How many unknown people have watched these colourful costumes whirling through the dark?
Things started to take a dark, eerie turn as we moved onward to the fourth house: twisted faces, jagged protrusions, eyeball-shaped lumps of wood worn smooth with the dirt of generations along their surface.
Some masks were held in cabinets with closed glass doors. Were they older and more valuable than the rest? Or was there another reason to stop us reaching out and touch them?
I imagined the hands of countless men and women picking up these masks, turning them over and over to inspect the craftsmanship, to touch-up the paint on open nostrils and wide eyes and full lips.
Some people say that because a mask is shaped like a living thing it’s able to maintain a connection to those who’ve worn it – or to continue carrying the energy of the spirit it represents.
Did these masks hold shadowy traces of their wearers? I could almost feel them behind me, standing just out of sight.
Why do we choose to mask ourselves?
At their base level, masks are about disguise. They can symbolise characters from history and myth, or they can intimidate enemies and show strength.
Masks can be physical and they can be symbolic. We all wear masks of different kinds; a collection of faces we present to the world when we want to be seen or received in different ways.
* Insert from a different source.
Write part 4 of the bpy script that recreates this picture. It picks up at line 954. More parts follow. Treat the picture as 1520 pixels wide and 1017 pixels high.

But it doesn’t necessarily mean we become a different person.
After walking through five houses filled with cultural masks from around the world, I came away with the realisation that all cultures feel the intrinsic need to tell stories and perform rituals by assuming characters other than their own.
Agustinus Prayitno set up the Setia Darma House because he was concerned that masks and puppets are being lost to history, and younger generations of Indonesians are no longer interested in their past.
Prayinto, like other Balinese who dance with masks and operate puppets, is attempting to keep his culture alive by bringing it into the modern world – so much so that he’s even displayed a Barack Obama puppet standing with the puppet version of Prayitno himself.
The desire to mask ourselves is something we all share as humans. It connects us all.
At Setia Darma, Prayitno is attempting to preserve the heritage of Indonesian masks and puppets, and I, for one, sincerely hope he succeeds. A mask collection as big as this only solidifies our human need to change our identity, and to be seen differently from time to time.
Have you ever been to the house of masks and puppets? Do you have a hidden museum you’ve found on your travels & loved?
How to find The Setia Darma House of Masks and Puppets
Address: Jalan Tegal Bingin,
Phone: +62 361 8987493
Opening hours: 8am to 4pm
Entry cost: free, but donations are welcome!
Tip: Setia Darma is approximately 15 minutes drive from Ubud in a southeastern direction. The Lonely Planet directions didn’t help – having your own transport and a route mapped out on Google Maps is a good idea!